1518 W. 102nd Pl.
Chicago, IL 60643
Hours
Park Hours
Description
Located in the East Beverly/Morgan Park community area, Graver Park totals 4.97 acres and features an auditorium, and a multi-purpose room. Outside, the park offers a splash pad, tennis courts, playground, softball, baseball, and soccer fields.
Park-goers can participate in seasonal sports, arts & crafts, gymnastics, and Moms and Tots. After-school programs are offered throughout the school year, and during the summer, youth can participate in the Chicago Park District’s popular six-week day camp.
In addition to programs, Graver Park hosts fun special events throughout the year for the entire family, such as holiday themed-events.
History
Graver Park was created by the Ridge Park District, one of 22 independent park boards consolidated into the Chicago Park District in 1934. Between 1920 and 1930, the population of the Ridge Park District's fashionable Beverly neighborhood increased by nearly 80%. To meet the recreational needs of those living in the southeast corner of its territory, the Ridge Park District began to acquire land there in 1928 and continued until 1931 when streets and alleys were vacated for park expansion, and an additional parcel was acquired in 1935. The final expansion parcel for the park was acquired in 1998.
After the Chicago Park District acquired the park in 1934 when the 22 park districts were consolidated, it added many outdoor athletic facilities. Though land acquisition continued through 1935, the district almost immediately decided to build a fieldhouse in the new park. Designed by Hetherington & Sons, Architects, and completed in 1929, the yellow brick fieldhouse had an assembly hall, three small club rooms, and two banquet halls. The following year, the Beverly-based Hetherington firm designed a shelter house and laid out a landscape plan for the park. The most recent improvement is an interactive waterplay area, constructed in 1998.
Though the 1929 park dedication program referred to the site as "Geringer Park," this never became its official name.

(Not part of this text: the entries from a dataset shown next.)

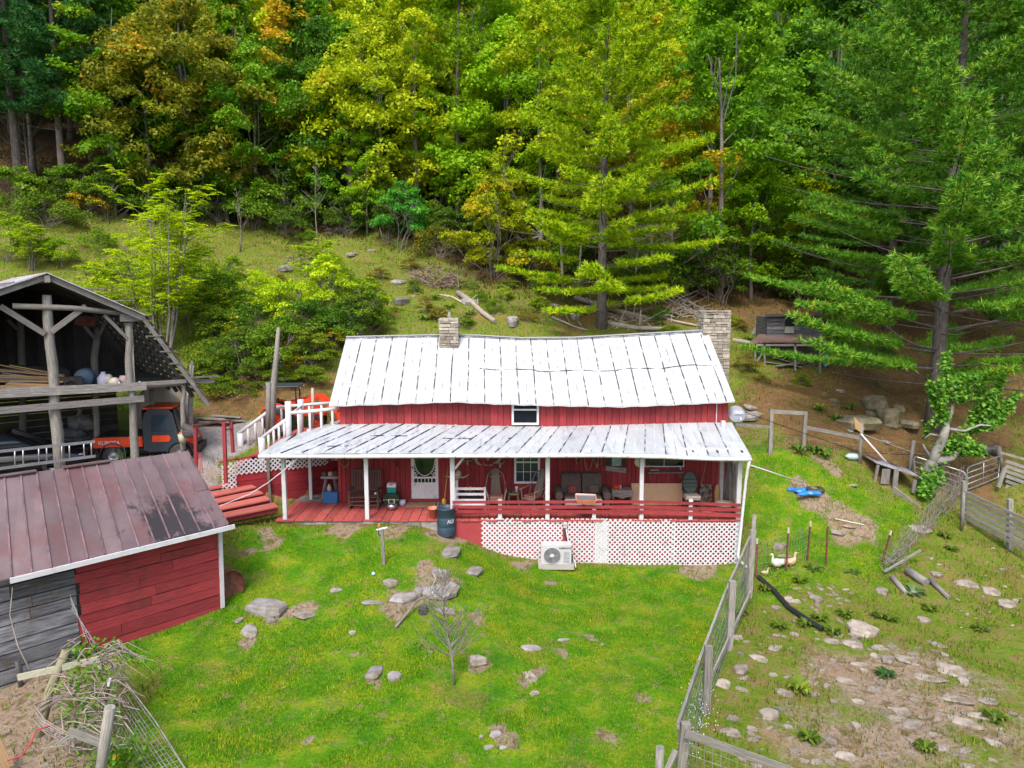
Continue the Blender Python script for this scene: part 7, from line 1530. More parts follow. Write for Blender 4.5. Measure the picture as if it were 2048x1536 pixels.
# ================================================================= FRONT RIGHT WIRE FENCE
def fence_posts(root, posts, r=.07, square=False, mat=None):
    out = []
    for (bx, by, tx, ty) in posts:
        q = G(bx, by); e = P(tx, ty, q.y)
        if square: MB().bar(q - V((0, 0, .3)), e, r * 2, r * 1.6, up=(0, 1, 0)).build('post', mat or mPost, root)
        else: MB().tube([q - V((0, 0, .3)), q.lerp(e, .5) + V((rr(-.01, .01), 0, 0)), e], [r * 1.1, r, r * .95], 9).build('post', mat or mPost, root)
        out.append((q, e))
    return out
def mesh_wire(mb, a0, a1, b0, b1, nh, nv, r=.004, sag=.0):
    """a0,a1 bottom/top at one end; b0,b1 at the other"""
    for k in range(nh):
        f = (k / (nh - 1)) ** 1.15 if nh > 1 else 0; p, q = a0.lerp(a1, f), b0.lerp(b1, f); mb.tube([p, p.lerp(q, .35) + V((rr(-.02, .02), rr(-.02, .02), -sag)), p.lerp(q, .7) + V((rr(-.02, .02), rr(-.02, .02), -sag)), q], r, 3, cap=False)
    for k in range(nv): f = (k + .5) / nv; mb.tube([a0.lerp(b0, f), a1.lerp(b1, f) - V((0, 0, sag))], r * .9, 3, cap=False)
t = thing('wire_fence', 'grey post and wire mesh fence with a top rail along the right of the lawn', 'fence', G(1440, 1360))
ps = fence_posts(t, [(1352, 1600, 1372, 1446), (1412, 1425, 1417, 1292), (1458, 1300, 1465, 1162), (1497, 1195, 1506, 1060)], .075, True)
ps2 = fence_posts(t, [(1500, 1180, 1509, 1030)], .06); ps3 = fence_posts(t, [(1476, 1180, 1500, 1088)], .035)
tops = [P(1356, 1452, ps[0][0].y), P(1398, 1325, ps[1][0].y), P(1447, 1195, ps[2][0].y), P(1500, 1075, ps[3][0].y)]
for a, b in zip(tops, tops[1:]): MB().bar(a, b, .05, .11).build('top_rail', mPost, t)
MB().bar(G(1425, 1372) + V((0, 0, .3)), G(1500, 1210) + V((0, 0, .35)), .04, .13).build('low_rail', mPost, t)
mb = MB()
for (g0, e0), (g1, e1), t0_, t1_ in zip(ps, ps[1:], tops, tops[1:]): mesh_wire(mb, g0 + V((0, 0, .05)), t0_, g1 + V((0, 0, .05)), t1_, 8, 18, .005)
mb.build('wire_mesh', mWire, t)
t = thing('wire_fence', 'wire fence with a grey top board running off the bottom right edge', 'fence', G(1400, 1500))
a, b = P(1370, 1466, 10.6), P(1600, 1548, 10.3); MB().bar(a, b, .045, .13).build('top_board', mPost, t); mb = MB(); mesh_wire(mb, V((a.x, a.y, a.z - 1.1)), a, V((b.x, b.y, b.z - 1.1)), b, 8, 14, .005); mb.build('wire_mesh', mWire, t)
e = P(1320, 1495, 10.6); stick('fence_post', [V((e.x, e.y, h1(e.x, e.y) - .2)), e], .07, 'short round grey post at the bottom edge left of the fence corner', 'post', mPost, 10); e = P(1344, 1496, 10.5); f = P(1326, 1560, 10.4); props(MB().bar(f, P(1352, 1500, 10.6), .09, .04).build('prop_board', mPost, None, origin=f), 'slanting board stub beside the short round post', 'board')
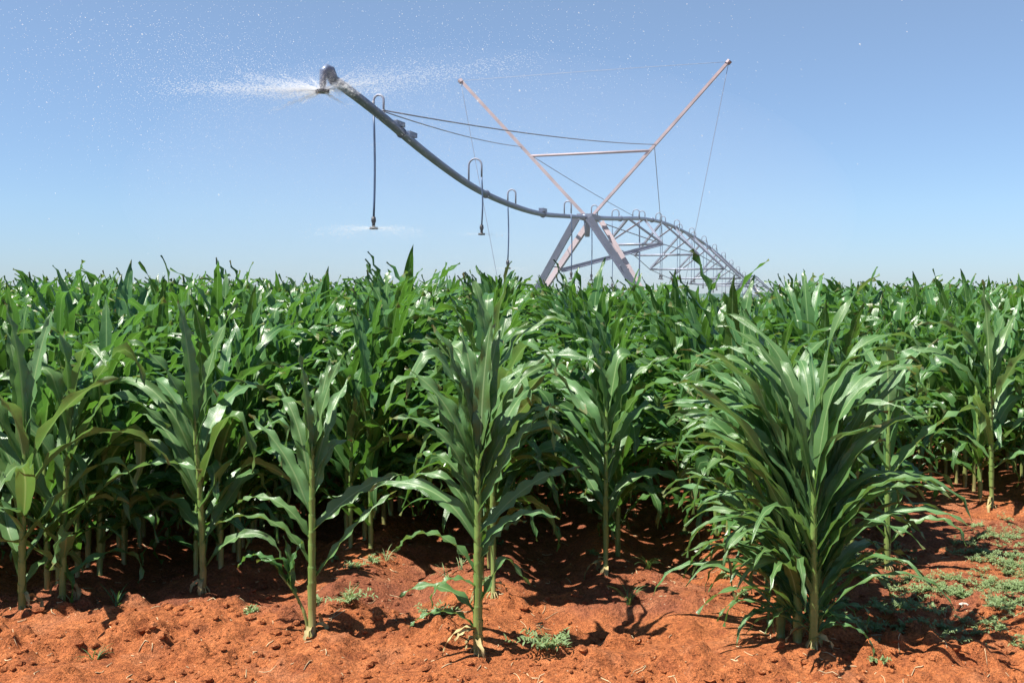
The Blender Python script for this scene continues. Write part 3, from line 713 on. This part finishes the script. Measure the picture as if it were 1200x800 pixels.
def tower(s0, gz, detail=True):
    zt = zp(s0); B = 2.45
    for sd in (-1, 1):
        for (ds, mat, wd) in ((-0.8, M_LEG, 0.20), (0.9, M_MAST, 0.17)):
            a = Acc(); angle_bar(a, pt(s0 + ds, 0.17 * sd, zt - 0.08), pt(s0 + ds * 0.12, B * sd, gz + 0.72), wd, 0.025, (W_[0] * sd, W_[1] * sd, 0)); part('tower_leg', a, mat, None, False)
        if detail:
            a = Acc(); f1 = 0.42
            p1 = pt(s0 - 0.8, .17 * sd, zt - .08) * (1 - f1) + pt(s0 - .1, B * sd, gz + .72) * f1; p2 = pt(s0 + 0.9, .17 * sd, zt - .08) * (1 - f1) + pt(s0 + .1, B * sd, gz + .72) * f1
            tube_pts(a, [p1, p2], 0.022, 6); part('leg_brace', a, M_LEG)
    a = Acc(); tube_pts(a, [pt(s0, -2.85, gz + 0.72), pt(s0, 2.85, gz + 0.72)], 0.075, 10); part('base_beam', a, M_STEEL)
    for sd in (-1, 1):
        c = pt(s0, 2.6 * sd, gz + 0.60)
        ang = np.linspace(0, 2 * np.pi, 33)
        a = Acc(); ring = np.array([c + 0.48 * (np.cos(q) * np.array([W_[0], W_[1], 0]) + np.sin(q) * up) for q in ang]); tube_pts(a, ring, 0.13, 10, False)
        wh = part('wheel', a, M_TYRE)
        a = Acc(); tube_pts(a, [c - np.array([*U_, 0]) * 0.06, c + np.array([*U_, 0]) * 0.06], 0.36, 20); part('rim', a, M_STEEL, wh)
    a = Acc(); tube_pts(a, [pt(s0, -0.05, zt - 0.03), pt(s0, -0.05, zt - 0.62)], [0.12, 0.075], 10); part('joint_sleeve', a, M_STEEL)
    a = Acc(); box(a, on(s0, 0.0), (0.5, 1.2, 0.16), math.atan2(U_[1], U_[0]) - math.pi / 2); part('tower_saddle', a, M_LEG, None, False)
tower(0, hz(*pt(0)[:2])); tower(57.0, hz(*pt(57)[:2]), False); tower(112, hz(*pt(112)[:2]), False)

# the two cross masts that carry the overhang cables
tips = {}; feet = {}
for sd in (-1, 1):
    feet[sd] = pt(0, 0.16 * sd, zp(0) + 0.08); tips[sd] = pt(0, 4.42 * sd, 8.72)
    a = Acc(); angle_bar(a, feet[sd], tips[sd], 0.105, 0.028, (0, 0, 1)); tube_pts(a, [tips[sd] - (tips[sd] - feet[sd]) * 0.01, tips[sd] + (tips[sd] - feet[sd]) * 0.008], 0.085, 8); part('mast', a, M_MAST, None, False)
def on_mast(sd, t): return feet[sd] * (1 - t) + tips[sd] * t
a = Acc(); tube_pts(a, [on_mast(-1, 0.43), on_mast(1, 0.43)], 0.042, 8); part('mast_crossbar', a, M_MAST)
def cable(p, q, r, n=14, sag=0.0):
    a = Acc(); t = np.linspace(0, 1, n); P = np.outer(1 - t, p) + np.outer(t, q); P[:, 2] -= sag * 4 * t * (1 - t); tube_pts(a, P, r, 6); part('cable', a, M_WIRE)
cable(on(-15.2, 0.12), on_mast(1, 0.47), 0.014, sag=0.12); cable(on(-15.3, 0.1, -0.05), on_mast(-1, 0.50), 0.012, sag=0.10)
cable(on_mast(-1, 0.46), on(7.2, 0.1), 0.011, sag=0.05)
for sd in (-1, 1): cable(tips[sd], pt(0, 2.85 * sd, 0.8), 0.008)
cable(tips[-1], tips[1], 0.006, sag=-0.02)

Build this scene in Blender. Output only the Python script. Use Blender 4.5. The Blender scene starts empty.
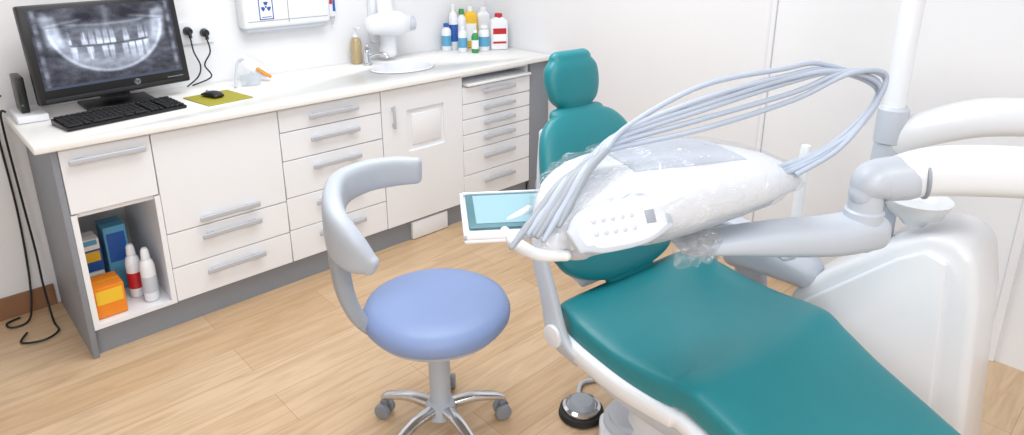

At a park board meeting the following month, only Board President John Geringer voted in favor of that name. The park was variously known as Church Street Park (for an adjacent street) and Park No. 179 until the early 1950s, when the Chicago Park District designated the site Graver Park. The name honors Beverly resident and Chicago Park Commissioner Philip S. Graver (1878-1945). An official of the Graver Corporation, a producer of steel plate, Graver served on the South Park Board between 1928 and 1934. He was named commissioner of the Chicago Park District in 1936, and served as its vice president from 1937 until his death in 1945.